→ SHORT PROBLEM
Transcribe every line exactly. Leave the pictures behind.

→ INFORMATION PROVIDED
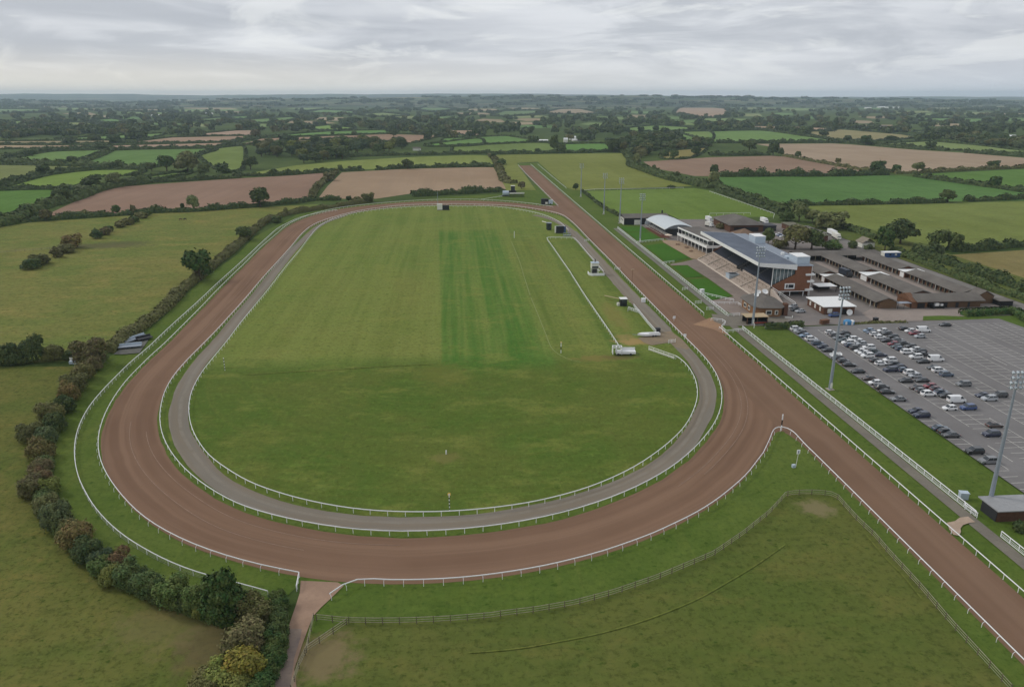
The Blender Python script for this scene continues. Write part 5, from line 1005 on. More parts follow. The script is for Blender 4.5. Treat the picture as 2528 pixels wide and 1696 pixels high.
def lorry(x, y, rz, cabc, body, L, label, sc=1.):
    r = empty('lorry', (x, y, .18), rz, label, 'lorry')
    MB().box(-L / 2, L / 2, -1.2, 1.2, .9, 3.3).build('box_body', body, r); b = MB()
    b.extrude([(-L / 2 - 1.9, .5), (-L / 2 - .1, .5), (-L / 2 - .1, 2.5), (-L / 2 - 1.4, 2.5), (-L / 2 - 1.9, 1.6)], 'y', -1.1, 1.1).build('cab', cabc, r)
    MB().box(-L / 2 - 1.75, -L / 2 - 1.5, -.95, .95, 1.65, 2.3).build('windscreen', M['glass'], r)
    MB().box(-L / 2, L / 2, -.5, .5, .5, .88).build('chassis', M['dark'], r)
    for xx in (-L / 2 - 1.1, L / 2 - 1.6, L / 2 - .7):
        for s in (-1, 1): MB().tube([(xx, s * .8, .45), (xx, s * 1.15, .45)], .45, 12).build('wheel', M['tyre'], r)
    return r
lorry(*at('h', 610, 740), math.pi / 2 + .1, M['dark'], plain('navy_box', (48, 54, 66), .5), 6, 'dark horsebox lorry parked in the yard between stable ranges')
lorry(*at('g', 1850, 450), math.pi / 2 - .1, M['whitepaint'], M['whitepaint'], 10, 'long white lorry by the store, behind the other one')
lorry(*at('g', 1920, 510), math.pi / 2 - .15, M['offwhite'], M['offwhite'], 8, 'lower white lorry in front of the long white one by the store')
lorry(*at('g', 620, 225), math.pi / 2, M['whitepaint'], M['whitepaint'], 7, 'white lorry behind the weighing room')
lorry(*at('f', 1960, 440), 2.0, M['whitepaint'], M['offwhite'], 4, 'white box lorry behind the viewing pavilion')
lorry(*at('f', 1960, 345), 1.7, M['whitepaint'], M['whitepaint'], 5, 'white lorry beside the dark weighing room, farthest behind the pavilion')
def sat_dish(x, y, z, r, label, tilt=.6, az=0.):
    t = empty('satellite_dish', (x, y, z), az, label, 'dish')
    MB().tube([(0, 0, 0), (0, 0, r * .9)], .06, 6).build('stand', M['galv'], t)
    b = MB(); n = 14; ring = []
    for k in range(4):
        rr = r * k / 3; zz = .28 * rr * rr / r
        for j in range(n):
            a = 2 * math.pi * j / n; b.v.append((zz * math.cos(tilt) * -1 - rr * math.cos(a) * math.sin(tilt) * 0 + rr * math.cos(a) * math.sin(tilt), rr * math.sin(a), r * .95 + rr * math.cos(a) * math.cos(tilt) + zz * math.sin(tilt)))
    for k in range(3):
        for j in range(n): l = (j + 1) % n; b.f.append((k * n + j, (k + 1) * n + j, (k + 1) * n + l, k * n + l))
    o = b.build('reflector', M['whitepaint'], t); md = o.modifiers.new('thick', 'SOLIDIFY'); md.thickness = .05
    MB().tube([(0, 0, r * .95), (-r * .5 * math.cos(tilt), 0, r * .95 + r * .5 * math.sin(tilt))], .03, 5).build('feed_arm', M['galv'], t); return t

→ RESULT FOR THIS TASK
The Blender Python script for this scene continues. Write part 5, from line 1005 on. More parts follow. The script is for Blender 4.5. Treat the picture as 2528 pixels wide and 1696 pixels high.
def lorry(x, y, rz, cabc, body, L, label, sc=1.):
    r = empty('lorry', (x, y, .18), rz, label, 'lorry')
    MB().box(-L / 2, L / 2, -1.2, 1.2, .9, 3.3).build('box_body', body, r); b = MB()
    b.extrude([(-L / 2 - 1.9, .5), (-L / 2 - .1, .5), (-L / 2 - .1, 2.5), (-L / 2 - 1.4, 2.5), (-L / 2 - 1.9, 1.6)], 'y', -1.1, 1.1).build('cab', cabc, r)
    MB().box(-L / 2 - 1.75, -L / 2 - 1.5, -.95, .95, 1.65, 2.3).build('windscreen', M['glass'], r)
    MB().box(-L / 2, L / 2, -.5, .5, .5, .88).build('chassis', M['dark'], r)
    for xx in (-L / 2 - 1.1, L / 2 - 1.6, L / 2 - .7):
        for s in (-1, 1): MB().tube([(xx, s * .8, .45), (xx, s * 1.15, .45)], .45, 12).build('wheel', M['tyre'], r)
    return r
lorry(*at('h', 610, 740), math.pi / 2 + .1, M['dark'], plain('navy_box', (48, 54, 66), .5), 6, 'dark horsebox lorry parked in the yard between stable ranges')
lorry(*at('g', 1850, 450), math.pi / 2 - .1, M['whitepaint'], M['whitepaint'], 10, 'long white lorry by the store, behind the other one')
lorry(*at('g', 1920, 510), math.pi / 2 - .15, M['offwhite'], M['offwhite'], 8, 'lower white lorry in front of the long white one by the store')
lorry(*at('g', 620, 225), math.pi / 2, M['whitepaint'], M['whitepaint'], 7, 'white lorry behind the weighing room')
lorry(*at('f', 1960, 440), 2.0, M['whitepaint'], M['offwhite'], 4, 'white box lorry behind the viewing pavilion')
lorry(*at('f', 1960, 345), 1.7, M['whitepaint'], M['whitepaint'], 5, 'white lorry beside the dark weighing room, farthest behind the pavilion')
def sat_dish(x, y, z, r, label, tilt=.6, az=0.):
    t = empty('satellite_dish', (x, y, z), az, label, 'dish')
    MB().tube([(0, 0, 0), (0, 0, r * .9)], .06, 6).build('stand', M['galv'], t)
    b = MB(); n = 14; ring = []
    for k in range(4):
        rr = r * k / 3; zz = .28 * rr * rr / r
        for j in range(n):
            a = 2 * math.pi * j / n; b.v.append((zz * math.cos(tilt) * -1 - rr * math.cos(a) * math.sin(tilt) * 0 + rr * math.cos(a) * math.sin(tilt), rr * math.sin(a), r * .95 + rr * math.cos(a) * math.cos(tilt) + zz * math.sin(tilt)))
    for k in range(3):
        for j in range(n): l = (j + 1) % n; b.f.append((k * n + j, (k + 1) * n + j, (k + 1) * n + l, k * n + l))
    o = b.build('reflector', M['whitepaint'], t); md = o.modifiers.new('thick', 'SOLIDIFY'); md.thickness = .05
    MB().tube([(0, 0, r * .95), (-r * .5 * math.cos(tilt), 0, r * .95 + r * .5 * math.sin(tilt))], .03, 5).build('feed_arm', M['galv'], t); return t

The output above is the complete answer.